Written by; Chad Simco / TCCN Staff Writer
Added on: Tue Sep 29 2009


Spring and fall are the best times of year to clean out your house's gutters. The more debris clogging them up, the more rainwater will splash over the sides of the gutters, presenting the risk of damage to the roof, the fascia, and even your homes basement or crawl space if it ends up right next to the house when it reaches the ground.

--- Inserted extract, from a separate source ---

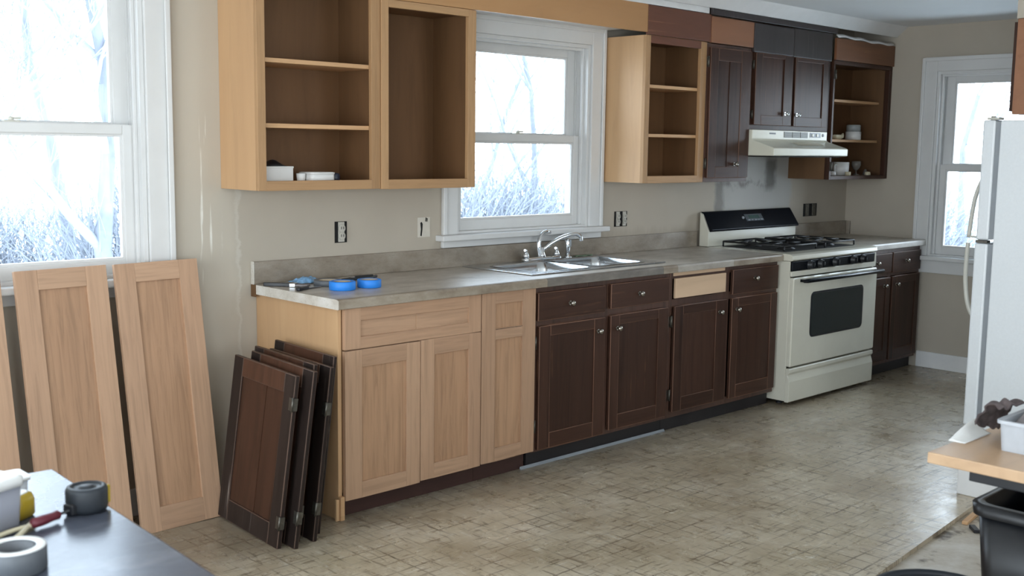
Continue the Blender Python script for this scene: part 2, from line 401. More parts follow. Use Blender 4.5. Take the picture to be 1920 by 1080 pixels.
m = wall_mb(YR, 0, -.02, ZC, [(-2.9, -.8, .4, 2.2), (-5.6, -3.5, .4, 2.2)], lambda m, a, b, c, d: m.box(XL-TH, XL, a, b, c, d))
struct(m.build('wall_left', M_wallp))
m = wall_mb(XL-TH, XR+TH, -.02, ZC, [(-2.3, -.9, .8, 2.1), (1.0, 2.4, .8, 2.1)], lambda m, a, b, c, d: m.box(a, b, YR-TH, YR, c, d))
struct(m.build('wall_rear', M_wallp))
struct(bx('wall_partition', M_wallp, 3.2, XR, -2.72, -2.60, -.02, ZC))
struct(bx('ceiling', M_ceil, XL-TH, XR+TH, YR-TH, TH, ZC, ZC+.1))
# the vinyl stops along a slightly skewed line where the opposite cabinet run once stood
f = MB(); f.prism([(XL, 0), (XL, -2.86), (1.09, -2.389), (2.19, -2.278), (XR, -2.0), (XR, 0)], 'z', -.02, 0)
struct(f.build('floor', M_floor))
struct(bx('subfloor', M_sub, XL, XR, YR, 0, -.06, -.0203))
# crown board against the ceiling above the cabinets
c = MB(); c.prism([(-.325, 2.330), (-.338, 2.330), (-.42, 2.3995), (-.325, 2.3995)], 'x', -2.0, XR-.002)
struct(c.build('trim_1', M_trimw))
struct(bx('baseboard_right', M_trimw, XR-.016, XR-.0005, -1.7, -.62, .0005, .115, bevel=.004))
struct(bx('baseboard_back', M_trimw, XL, -.40, -.016, -.0005, .0005, .115, bevel=.004))
# bare ply strip that closes the gap between wall and cabinets at ceiling height
struct(bx('trim_2', M_trimw, -.17, 2.81, -.312, -.296, 2.300, 2.399))

def window(name, loc, rotz, Wd, z0, z1, zm, cw, stool_drop, lock=True):
    w = bpy.data.objects.new(name, None); COL.objects.link(w); w.location = loc; w.rotation_euler = (0, 0, rotz); struct(w)
    hc = cw*.88; m = MB()                                   # casing with a raised backband
    m.box(-cw, 0, -.018, -.0004, z0, z1+hc); m.box(Wd, Wd+cw, -.018, -.0004, z0, z1+hc); m.box(0, Wd, -.018, -.0004, z1, z1+hc)
    m.build('casing', M_white, w, .003)
    m = MB(); m.box(-cw-.006, -cw+.018, -.030, -.018, z0, z1+hc+.006); m.box(Wd+cw-.018, Wd+cw+.006, -.030, -.018, z0, z1+hc+.006)
    m.box(-cw+.018, Wd+cw-.018, -.030, -.018, z1+hc-.018, z1+hc+.006); m.build('backband', M_white, w, .004)
    m = MB(); m.box(.0004, .02, -.002, TH, z0, z1-.0004); m.box(Wd-.02, Wd-.0004, -.002, TH, z0, z1-.0004); m.box(.02, Wd-.02, -.002, TH, z1-.02, z1-.0004)
    m.box(.02, Wd-.02, .0, TH+.02, z0+.0004, z0+.012)
    m.build('jamb', M_white, w, .001)
    m = MB(); m.box(.02, .034, .028, .046, z0+.012, z1-.02); m.box(Wd-.034, Wd-.02, .028, .046, z0+.012, z1-.02); m.box(.034, Wd-.034, .028, .046, z1-.034, z1-.02)
    m.build('stop', M_white, w, .002)
    m = MB(); m.box(.02, .028, .084, .090, z0+.012, z1-.02); m.box(Wd-.028, Wd-.02, .084, .090, z0+.012, z1-.02); m.build('parting_strip', M_white, w)
    bx('stool', M_white, -cw-.035, Wd+cw+.035, -.062, .03, z0-.030, z0, w, .006)
    bx('apron', M_white, -cw-.004, Wd+cw+.004, -.020, -.0004, z0-.030-stool_drop, z0-.030, w, .004)
    def sash(nm, v0, v1, a, b, bot, top, st=.052):
        m = MB(); u0, u1 = .021, Wd-.021
        m.box(u0, u0+st, v0, v1, a, b); m.box(u1-st, u1, v0, v1, a, b); m.box(u0+st, u1-st, v0, v1, a, a+bot); m.box(u0+st, u1-st, v0, v1, b-top, b)
        s = m.build(nm, M_white, w, .003)
        bd = MB(); q = .010                                  # glazing bead
        bd.box(u0+st, u0+st+q, v0+.008, v1-.004, a+bot, b-top); bd.box(u1-st-q, u1-st, v0+.008, v1-.004, a+bot, b-top)
        bd.box(u0+st+q, u1-st-q, v0+.008, v1-.004, a+bot, a+bot+q); bd.box(u0+st+q, u1-st-q, v0+.008, v1-.004, b-top-q, b-top)
        bd.build('glazing_bead', M_white, s)
        vm = (v0+v1)/2; bx('pane', M_glass, u0+st, u1-st, vm-.002, vm+.002, a+bot, b-top, s)
        return s
    sash('upper_sash', .092, .124, zm-.016, z1-.021, .036, .05, .066)
    lo = sash('lower_sash', .048, .082, z0+.013, zm+.020, .052, .038)
    if lock:
        m = MB(); m.box(Wd/2-.03, Wd/2+.03, .052, .080, zm+.020, zm+.028); m.lathe([(.011, 0), (.011, .010), (.007, .014)], (Wd/2, .066, zm+.028), n=12); m.box(Wd/2-.004, Wd/2+.035, .058, .070, zm+.032, zm+.040)
        m.build('sash_lock', M_handle, lo, .001)
    return w
window('window_1', (-1.48, 0, 0), 0, .99, .985, 2.20, 1.568, .10, .045)
window('window_2', (1.155, 0, 0), 0, .99, 1.08, 2.09, 1.568, .097, .036)
window('window_3', (XR, -.655, 0), R(-90), .905, .80, 2.08, 1.420, .10, .09)

# ------------------------------------------------------------------ cabinet builders
def knob(p, x, y, z, m=None, r=.014, bent=0):
    k = MB(); k.lathe([(.0055, 0), (.0055, .010), (r*.6, .013), (r, .019), (r, .024), (r*.75, .029), (.0001, .031)], (x, y, z), 'y', 14)
    k.lathe([(r*.75, 0), (r*.75, .003)], (x, y, z), 'y', 14)
    return k.build('knob', m or M_brass, p)
def hinge(p, x, y, z, h=.055):
    k = MB(); k.box(x-.011, x+.011, y-.004, y, z-h/2, z+h/2); k.tube([(x, y-.006, z-h/2-.004), (x, y-.006, z+h/2+.004)], .005, 8)
    for s in (-1, 1): k.lathe([(.003, 0), (.002, .0015)], (x+s*.007, y-.004, z+h*.3*s), 'y', 8)
    return k.build('hinge', M_hinge, p)
def frame_door(name, p, x0, x1, z0, z1, yf, th, sl, sr, rt, rb, ms, mr, mp, rec=.009, bev=.0015, bmat=-1, edge=None, panels=None, boards=1):
    """stile-and-rail door: mesh = frame, child = recessed panel(s). panels: list of (z0,z1) openings"""
    yb = yf+th; op = panels or [(z0+rb, z1-rt)]
    m = MB(); m.box(x0, x0+sl, yf, yb, z0, z1, 0); m.box(x1-sr, x1, yf, yb, z0, z1, 0)
    zz = [z0] + [v for o in op for v in o] + [z1]
    for a, b in zip(zz[::2], zz[1::2]): m.box(x0+sl, x1-sr, yf, yb, a, b, 1)
    mats = [ms, mr] + ([edge] if edge else [])
    d = m.build(name, mats, p, bev, 2, 2 if edge else -1)
    for a, b in op:
        n = boards; wv = (x1-sr-x0-sl)/n
        for i in range(n):
            bx('panel', mp, x0+sl+i*wv+(.0008 if i else 0), x0+sl+(i+1)*wv, yf+rec-.003*(i % 2), yb-.003, a, b, d)
    return d
def slab(name, p, m, x0, x1, z0, z1, yf, th, bev=.003, edge=None):
    return MB().box(x0, x1, yf, yf+th, z0, z1).build(name, [m, edge] if edge else m, p, bev, 2, 1 if edge else -1)

YF = -.63; YC = -.610
# ---- light new base cabinets
t = thing('base_cabinet', 'new unfinished oak base cabinet with wide drawer front above two doors at counter end', 'cabinet', group='base cabinets under the long counter')
m = MB(); m.box(0, .018, YC, -.002, .10, .872); m.box(0, .018, -.605, -.002, 0.0005, .10); m.build('side_panel', M_ply, t, .001)
m = MB(); m.box(.018, .766, YC, -.03, .095, .113); m.box(.75, .766, YC, -.03, .113, .872); m.box(.018, .766, -.03, -.012, .095, .872); m.build('carcass', M_in, t)
m = MB(); m.box(.018, .05, YC, YC+.02, .095, .872); m.box(.735, .766, YC, YC+.02, .095, .872); m.box(.05, .735, YC, YC+.02, .84, .872); m.box(.05, .735, YC, YC+.02, .68, .72); m.box(.05, .735, YC, YC+.02, .095, .12)
m.build('face_frame', M_in, t)  # darker wood stands in for the shade in the gaps between the fronts
bx('toe_kick', M_toew, .02, .766, -.575, -.56, .0005, .095, t)
bx('end_block', M_shelf, -.0005, .019, -.628, -.606, .0005, .10, t, .002); bx('filler_strip', M_ply, -.016, -.0015, -.618, -.606, .0005, .09, t, .001)
frame_door('drawer_front', t, .022, .760, .704, .870, YF, .0195, .078, .074, .052, .047, M_oak_z, M_oak_x, M_oak_px, boards=2)
frame_door('door', t, .022, .4105, .080, .698, YF, .0195, .084, .073, .072, .067, M_oak_z, M_oak_x, M_oak_pz)
frame_door('door', t, .4145, .760, .086, .701, YF, .0195, .075, .072, .069, .065, M_oak_z, M_oak_x, M_oak_pz)
t = thing('base_cabinet', 'narrow new oak base cabinet with one tall door between wide oak and dark cabinets', 'cabinet', group='base cabinets under the long counter')
m = MB(); m.box(.768, .786, YC, -.03, .095, .872); m.box(1.088, 1.106, YC, -.03, .095, .872); m.box(.786, 1.088, -.05, -.03, .095, .872); m.box(.786, 1.088, YC+.02, -.05, .095, .113); m.box(.786, 1.088, YC, YC+.02, .84, .872); m.box(.786, 1.088, YC, YC+.02, .095, .12)
m.build('carcass', M_oak_z, t); bx('toe_kick', M_toew, .768, 1.09, -.575, -.56, .0005, .095, t)
d = frame_door('door', t, .766, 1.104, .090, .8725, YF, .0195, .082, .084, .055, .062, M_oak_z, M_oak_x, M_oak_pz, panels=[(.152, .655), (.706, .818)])
bx('groove_line', M_slotd, .849, 1.019, YF-.0004, YF+.002, .7015, .7035, d)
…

To clean out your gutters, you'll need the following equipment:

1) A garden trowel
2) Ladder (preferably a step ladder, though a two story house may need an extension ladder)
3) 2 buckets with bucket hooks
4) Garden hose with attachment
5) Gloves
6) Safety glasses

If you want to make minor repairs to your gutter, you will need: Gutter sealant

Safety precautions:

1) Do not put your ladder within reach of power lines.
2) Use a stepladder if possible and never go on or above the second to last step from the top.
3) Do not carry tools in your pocket. Carry them in one of the two buckets instead.

The cleaning process:

Wearing gloves, scoop debris out of the gutter using your garden trowel. Dump the debris into the bucket you're not carrying tools in. After you've scooped the gutter clear from one downspout to another, use your garden hose to rinse the gutters out.

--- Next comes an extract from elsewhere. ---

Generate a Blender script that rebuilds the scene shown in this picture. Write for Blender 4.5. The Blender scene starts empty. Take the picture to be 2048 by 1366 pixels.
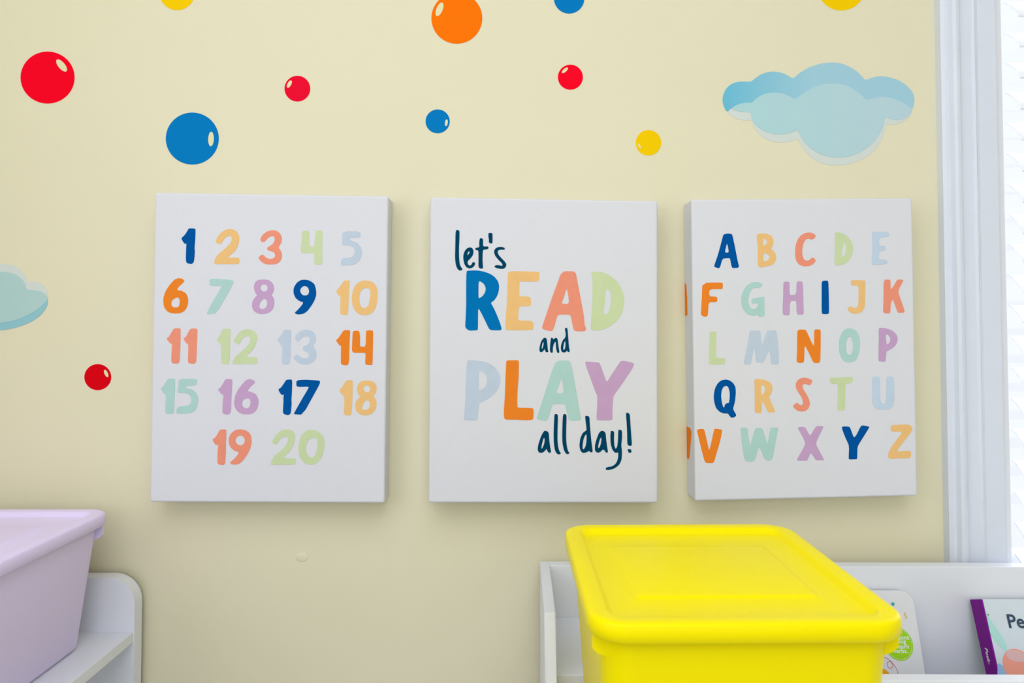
import bpy, bmesh, math, random
from mathutils import Vector, Matrix
from mathutils.geometry import tessellate_polygon

random.seed(7)
scene = bpy.context.scene
COL = scene.collection
R = math.radians

# ------------------------------------------------------------------ camera
CAM_Y, CAM_Z = -1.025, 1.12
PSI, THE = R(1.8), R(1.75)
FPX, PPX, PPY = 1479.111, 1024.0, 602.0
cam_data = bpy.data.cameras.new('camera')
cam_data.sensor_width = 36.0
cam_data.lens = FPX * 36.0 / 2048.0
cam_data.shift_y = -(683.0 - PPY) / 2048.0
cam_data.clip_start = 0.02
cam_data.dof.use_dof = True
cam_data.dof.focus_distance = 0.99
cam_data.dof.aperture_fstop = 7.0
cam = bpy.data.objects.new('camera', cam_data)
cam.location = (0, CAM_Y, CAM_Z)
cam.rotation_euler = (R(90) + THE, 0, -PSI)
COL.objects.link(cam)
scene.camera = cam

# ------------------------------------------------------------------ colour management
vs = scene.view_settings
vs.view_transform = 'Standard'
vs.look = 'None'
vs.gamma = 1.0
vs.use_curve_mapping = False
vs.exposure = 0.0

# ------------------------------------------------------------------ sky outside the windows
world = bpy.data.worlds.new('overcast_sky')
scene.world = world
world.use_nodes = True
wn = world.node_tree.nodes
wbg = wn['Background']
wbg.inputs['Color'].default_value = (0.86, 0.90, 1.0, 1)
wbg.inputs['Strength'].default_value = 1.05


def area(name, loc, rot, sx, sy, power, color=(1, 1, 1)):
    d = bpy.data.lights.new(name, 'AREA')
    d.shape = 'RECTANGLE'
    d.size, d.size_y = sx, sy
    d.energy = power
    d.color = color
    o = bpy.data.objects.new(name, d)
    o.location = loc
    o.rotation_euler = rot
    COL.objects.link(o)
    return o


ROOM_X0, ROOM_X1, ROOM_Y0, ROOM_H = -0.95, 2.1, -3.3, 2.5
# added fill light, set in an unseen window behind the camera
area('added_rear_light', (0.45, ROOM_Y0 + 0.03, 1.55), (R(90), 0, 0), 1.9, 1.25, 11.5, (0.85, 0.88, 1.0))
# added side fill, set in an invented window in the left wall, out of view
area('added_side_light', (ROOM_X0 + 0.02, -1.35, 1.5), (0, R(-90), 0), 1.15, 1.15, 7.0, (0.86, 0.88, 1.0))
# added ceiling lamp, out of view, only there to light the scene
area('added_top_light', (-0.10, -1.65, ROOM_H - 0.075), (0, 0, 0), 1.6, 1.8, 21.5, (0.85, 0.88, 1.0))
# daylight coming through the blind of the window beside the shelf
area('window_daylight', (1.3, 0.95, 1.3), (R(-90), 0, 0), 2.6, 2.2, 78.0, (0.86, 0.90, 1.0))

# ------------------------------------------------------------------ helpers
CF = Vector((math.sin(PSI) * math.cos(THE), math.cos(PSI) * math.cos(THE), math.sin(THE)))
CR = Vector((math.cos(PSI), -math.sin(PSI), 0))
CU = CR.cross(CF)
CP = Vector((0, CAM_Y, CAM_Z))


def wall_xz(px, py, y):
    """survey of a flat print: photo point -> (x, z) on the vertical plane at depth y"""
    d = CF + CR * ((px - PPX) / FPX) - CU * ((py - PPY) / FPX)
    p = CP + d * ((y - CAM_Y) / d.y)
    return p.x, p.z


def lin(c):
    out = []
    for v in c:
        v = v / 255.0
        out.append(v / 12.92 if v <= 0.04045 else ((v + 0.055) / 1.055) ** 2.4)
    return tuple(out) + (1.0,)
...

If water backs up from the downspout, it may mean you have a clog there. To break up clogs in the downspout, from the ground, run the garden hose up into the downspout and see if you can loosen it. If this doesn't work, you can try using a plumber's snake. If this doesn't work, you may need to disconnect sections of the downspout until you find the clog and can clear it out. But you probably won't have to do that.

Once all the clogs are gone, go back up the ladder and rinse out the gutter one more time. Check for standing water. Standing water could mean that your gutters don't have the right slope to them. Usually, gutters have a very slight incline of one quarter inch for every ten feet of guttering so that the water will flow.

If you have standing water, you'll have to decide if you can reposition them correctly or if you'd rather call a professional to do the job. That's for a different DIY story, though.

Leaks around downspouts can be repaired with gutter sealant, but wait until the gutters have had a chance to dry out for a couple of days. On leaky areas where gutters are joined together, put a bead of sealant all on all the seams. The same is true for leaks around the end caps.

Remember to always use caution when performing any DIY project, and make sure your work area is clean and your ladder is dry to prevent a slipping hazard.

If you don't feel comfortable with any DIY task, consult a trade professional. You can find many right here at TCCN, in our local business directory.

Otherwise, happy cleaning! Job well done!